Vote. Lumber deal seems to have Canadian support. (Photo courtesy of Ontario Forest Industries Association)

A pending U.S.-Canada trade agreement on softwood lumber still has a hurdle ahead but is moving closer to final approval. Nevertheless, as U.S. housing markets soften and lumber prices fall, U.S. housing construction firms worry that provisions in the pact dealing with tariffs tied to market prices will increase Canadian lumber's cost.

Prospects for the deal brightened Aug. 22 when Canadian Prime Minister Stephen Harper said "a clear majority" in his country's timber industry supports the pact. Harper, the Conservative Party leader who took office in February, said Parliament will vote on enabling legislation for the agreement after it returns to session Sept. 18. He says the vote "will be a confidence measure." Thus, if the bill is defeated a new election would be held.

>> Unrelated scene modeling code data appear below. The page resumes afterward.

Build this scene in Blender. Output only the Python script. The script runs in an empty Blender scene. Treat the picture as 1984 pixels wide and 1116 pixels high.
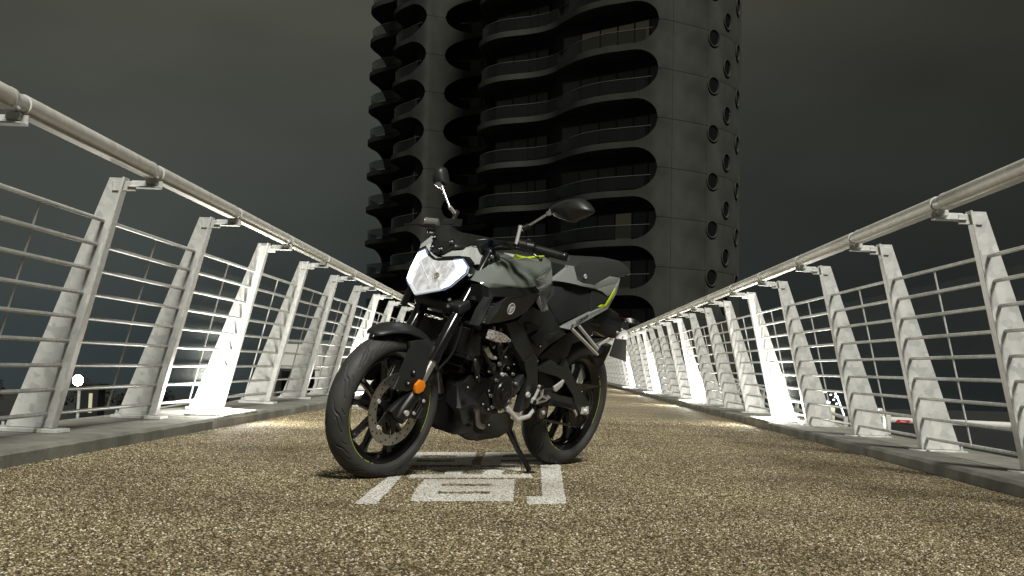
import bpy, bmesh, math, random
import numpy as np
from mathutils import Vector, Matrix
random.seed(7)
rng = np.random.default_rng(7)
S = bpy.context.scene
COL = S.collection

# ------------------------------------------------------------------ camera
CAM_H, CAM_F = 0.465, 2494.0          # camera height (m), focal length in px of a 1984 px wide frame
cam_d = bpy.data.cameras.new('camera')
cam = bpy.data.objects.new('camera', cam_d)
COL.objects.link(cam)
cam_d.sensor_width = 36.0
cam_d.lens = 36.0 * CAM_F / 1984.0
cam_d.clip_start, cam_d.clip_end = 0.05, 6000.0
RC = (Matrix.Rotation(math.radians(1.39), 3, 'Z') @ Matrix.Rotation(math.radians(3.49), 3, 'X')
      @ Matrix.Rotation(math.radians(-2.28), 3, 'Y'))
cam.matrix_world = Matrix.Translation((0, 0, CAM_H)) @ (RC @ Matrix.Rotation(math.radians(90), 3, 'X')).to_4x4()
S.camera = cam

# ------------------------------------------------------------------ night sky
W = bpy.data.worlds.new('World'); S.world = W; W.use_nodes = True
nt = W.node_tree; nt.nodes.clear()
def wn(t, **k):
    n = nt.nodes.new(t)
    for a, b in k.items(): setattr(n, a, b)
    return n
tc = wn('ShaderNodeTexCoord'); sep = wn('ShaderNodeSeparateXYZ')
nt.links.new(tc.outputs['Generated'], sep.inputs[0])
ramp = wn('ShaderNodeValToRGB'); e = ramp.color_ramp.elements
e[0].position = 0.0; e[0].color = (.024, .032, .034, 1)
e[1].position = 0.30; e[1].color = (.064, .064, .050, 1)
m_ = e.new(.10); m_.color = (.038, .044, .040, 1)
nt.links.new(sep.outputs['Z'], ramp.inputs[0])
az = wn('ShaderNodeMapRange'); az.interpolation_type = 'SMOOTHSTEP'
az.inputs['From Min'].default_value = -.75; az.inputs['From Max'].default_value = .75
az.inputs['To Min'].default_value = 1.45; az.inputs['To Max'].default_value = .26
nt.links.new(sep.outputs['X'], az.inputs['Value'])
nz = wn('ShaderNodeTexNoise'); nz.inputs['Scale'].default_value = 2.6; nz.inputs['Detail'].default_value = 3
mp = wn('ShaderNodeMapping'); mp.inputs['Scale'].default_value = (1, 1, 2.4)
nt.links.new(tc.outputs['Generated'], mp.inputs[0]); nt.links.new(mp.outputs[0], nz.inputs['Vector'])
cl = wn('ShaderNodeMapRange'); cl.inputs['From Min'].default_value = .3; cl.inputs['From Max'].default_value = .7
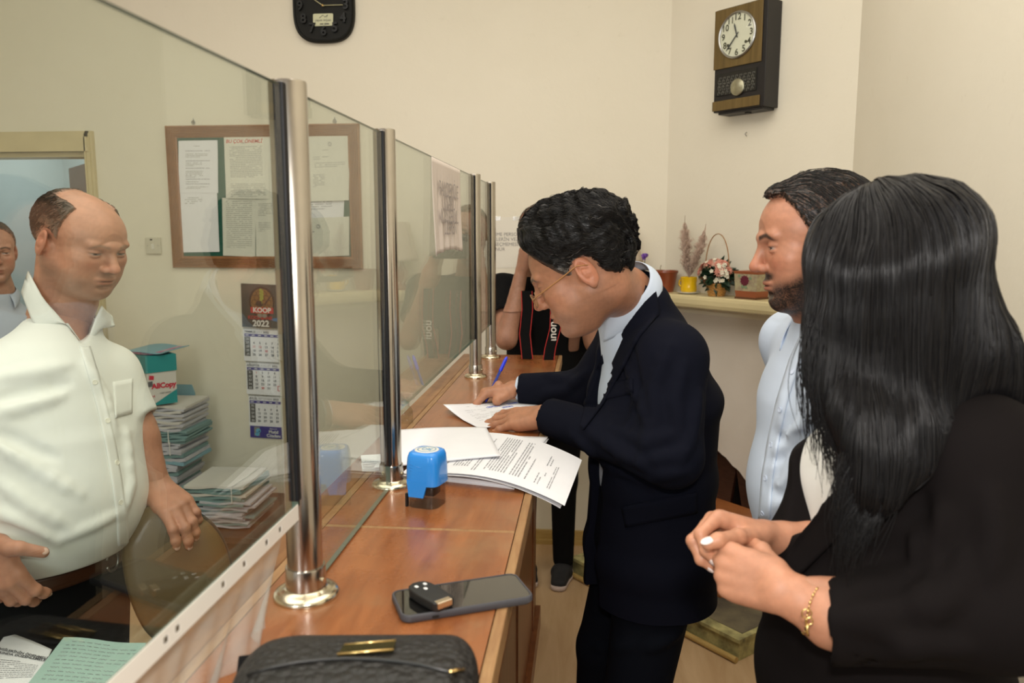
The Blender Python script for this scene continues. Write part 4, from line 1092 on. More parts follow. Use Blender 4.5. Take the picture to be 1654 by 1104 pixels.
# ================================================================ PERSON with a short beard in a pale blue shirt
def hair_short(vh, C, R, sc, body, line, depth=.012, front=0.0, col=(.012, .010, .009), n=3000, L=.006, disp=.0012, seed=1, w=.0006, m=6, mask=None, jit=.12, strand_col=None, back=.0, skin=(.5, .26, .17), bald_top=None, ex=0.0):
    def th(x, y, z):
        ay = np.abs(y); Pn = np.stack([x, y, z], 1); a = sstep(-.004, .014, z-line(x, ay)+.004*vnoise(Pn, 70, 5)+.003*vnoise(Pn, 150, 6))
        ear = np.exp(-(((x+.010-ex)/.019)**2+((z+.006)/.027)**2))*(ay > .070)
        bt = 0 if bald_top is None else np.clip(bald_top(Pn), 0, 1)
        return np.where(a > 0, (1-bt)*(depth+front*sstep(.03, .09, x)*sstep(.05, .09, z)+back*sstep(.0, -.08, x))*a, 0)-.010*(1-a)-.05*ear-.006*bt
    H, hv, hf, hl = hair_geo(vh, C, R, sc, th, disp=lambda P: disp*vnoise(P, 45, 8)+disp*.7*vnoise(P, 120, 2))
    m_ = mat('short dark hair', (1, 1, 1), .42, vcol=True, spec=.3)
    c = np.tile(V(*col), (len(hv), 1)); tt = th(*hl.T); rs0 = np.random.RandomState(2); fd = np.clip(sstep(.0, .007, tt)+rs0.normal(size=len(tt))*.12, 0, 1)[:, None]
    if bald_top is not None: fd = fd*(1-np.clip(bald_top(hl)+rs0.normal(size=len(tt))*.1, 0, 1))[:, None]
    if mask is not None:
        q, gc = mask(hl); c = c*(1-q[:, None])+V(*gc)*q[:, None]
    raw = c.copy(); c = c*fd+np.array(skin)*.9*(1-fd)
    o = mk('hair', [(hv, hf, c)], m_, body)
    rs = np.random.RandomState(seed); idx = rs.choice(len(hl), n); pick = hl[idx]
    def flow(P, t):
        D = np.stack([-.9*np.ones(len(P)), .35*P[:, 1]/.05, -.35-.9*sstep(.0, -.07, P[:, 0])-.6*(np.abs(P[:, 1]) > .06)], 1); D[:, 1] += .4*vnoise(P, 16, 3); return D
    S = grow(H, pick, flow, m, L*(.6+.7*rs.rand(n)), off=.0008, jit=jit, seed=seed, lift=.0)
    ok = (H.sample(S.reshape(-1, 3)).reshape(len(S), -1).max(1) < .0035) & (fd[idx, 0] > .35); S = S[ok]; n = len(S)
    v, f = strand_mesh((S*sc)@R.T+C, w); base = raw[idx][ok]*1.1+.001
    mk('loose_strands', [(v, f, np.repeat(base, m*3, 0))], m_, o)
    return H, o
def collar_band(nb, nb2, Ft, t0, r0, hgt, m, parent, openang=150, flare=.006, drop=.0, name='collar', tips=.030, side_low=0.0):
    nz = nrm(nb-nb2); cz = nb+(nb2-nb)*t0; fr = nrm(Ft-nz*(Ft@nz)); sd = np.cross(nz, fr); mb = MB()
    def col_(u, v):
        a = (u-.5)*2*math.radians(openang); r = r0+flare*v+.004; q = abs(u-.5)*2
        p = cz-fr*math.cos(a)*r+sd*math.sin(a)*r
        return p+nz*((hgt-.012*q)*(1-v))+(-fr*math.cos(a)+sd*math.sin(a))*(.006*math.sin(v*math.pi*.9))-nz*(.022*v*q**3+drop*v)+fr*(tips*q**5*v)
    mb.sheet(col_, 44, 8, .0018); return mb.build(name, m, parent, True)
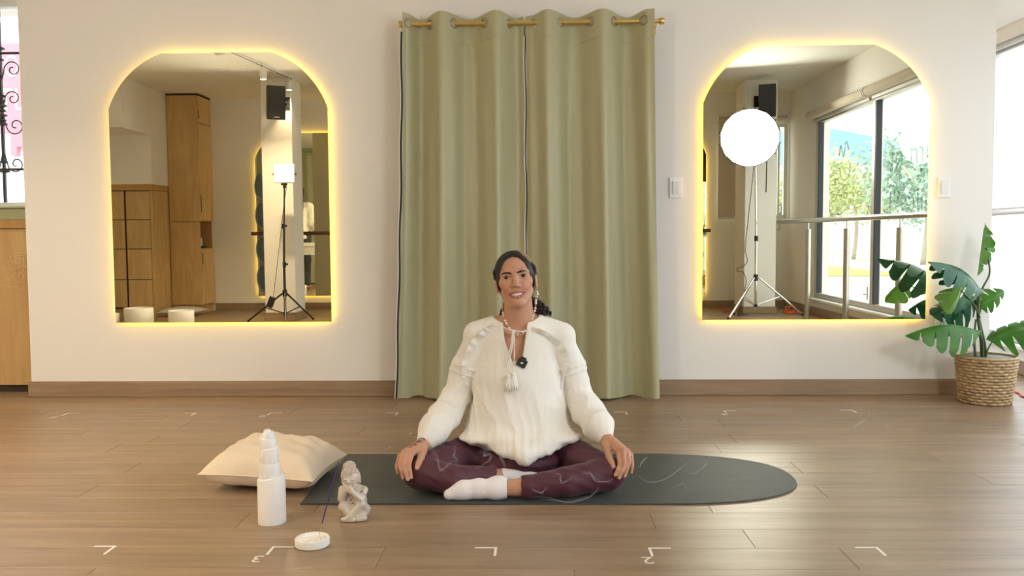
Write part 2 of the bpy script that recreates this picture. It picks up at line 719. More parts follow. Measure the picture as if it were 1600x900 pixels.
baseboard('baseboard_front_left', 'x', -2.889, -0.605, 0.0, -1)['label'] = 'brown wooden baseboard under the mirror by the lockers'
baseboard('baseboard_front_right', 'x', 0.525, 2.554, 0.0, -1)['label'] = 'brown wooden baseboard under the mirror by the plant'
baseboard('baseboard_back', 'x', -3.93, WALL_R - 0.02, BACK, 1)
baseboard('baseboard_right', 'y', BACK + 0.02, 1.34, WALL_R, -1)
baseboard('baseboard_front_end', 'y', 0.001, 0.159, 2.54, 1)

# ---- door behind the curtain
d = structure(MB().box(DOOR[0] + 0.04, DOOR[1] - 0.04, 0.07, 0.11, 0.005, DOOR[3] - 0.035, 0.003).build('door_1', 'white_paint'), 'white door hidden behind the green curtains')
fr = MB()
fr.box(DOOR[0], DOOR[0] + 0.038, 0.005, 0.15, 0.0, DOOR[3] - 0.001)
fr.box(DOOR[1] - 0.038, DOOR[1], 0.005, 0.15, 0.0, DOOR[3] - 0.001)
fr.box(DOOR[0] + 0.038, DOOR[1] - 0.038, 0.005, 0.15, DOOR[3] - 0.033, DOOR[3] - 0.001)
fr.build('door_frame', 'white_paint', d)
MB().cyl((0.36, 0.07, 1.0), (0.36, 0.03, 1.0), 0.012).cyl((0.36, 0.03, 1.0), (0.25, 0.03, 1.0), 0.010).build('door_handle', 'steel', d, True)

# ---- street window on the right
w = thing('window_1', 'wide aluminium street window with painted lettering', None, (WALL_R, -1.75, 0.19), kind='structure')
fx0, fx1 = WALL_R + 0.02, WALL_R + 0.085
y0, y1, z0, z1 = WIN_R
mb = MB()
mb.box(fx0, fx1, y0 + 0.001, y1 - 0.001, z0 + 0.001, z0 + 0.055, 0.003)
mb.box(fx0, fx1, y0 + 0.001, y1 - 0.001, z1 - 0.055, z1 - 0.001, 0.003)
mb.build('frame_rail', 'alu_frame', w)
MUL = [y0 + 0.035, -3.235, -1.70, -0.16, y1 - 0.035]
for k, ym in enumerate(MUL):
    mb = MB()
    mb.box(fx0 - 0.012, fx1, ym - 0.033, ym + 0.033, z0 + 0.055, z1 - 0.055, 0.003)
    mb.build('mullion', 'alu_frame', w)
    if k < len(MUL) - 1:
        MB().box(fx0 - 0.008, fx0 + 0.044, ym + 0.034, ym + 0.054, z0 + 0.056, z1 - 0.056).build('gasket', 'dark_gasket', w)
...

The two governments announced an agreement in April, seeking to end a festering dispute between them. The pact would end limits on Canadian lumber exports when prices top $355 per thousand board feet. Shipments would be subject to a sliding scale of export charges when prices fall below that level, as they have lately. Canadian companies also would get $4 billion of the estimated $5.3 billion in duties the U.S. has collected since 2002.

Officials from both countries initialed the detailed text for the agreement July 1. But some Canadian timber interests were reluctant to give it their backing. The governments then made changes, winning more support.

NAHB worries that provisions calling for tariffs and volume caps as market price falls will boost costs of lumber.

The pact has Canadian critics. Peter Julian, a New Democratic Party House member, argues it would leave $1 billion in tariffs in the U.S. and "will kill 20% of forestry jobs in some regions" of Canada.

In the U.S., the National Association of Home Builders isn't happy either. "We've always wanted free trade," on Canadian lumber, says Michael Strauss, an NAHB spokesman. But he says that through the agreement's system of tariffs and quotas, "What it does is artificially boost prices during times of normal or weak demand."

Under the pact, when prices dip below $316, Canadian lumber would be subject to a 15% export charge or a 5% charge plus a limit on volume shipped. For July, the composite price was $293 per mbf, down 20% from July 2005, reports Random Lengths, a Eugene, Ore., company that monitors lumber markets.

If the agreement does get Parliament's approval, Strauss says NAHB will seek more exports from Europe and promote use of steel or other materials where feasible. "What we want to do in essence is give builders as broad a choice as possible," he says.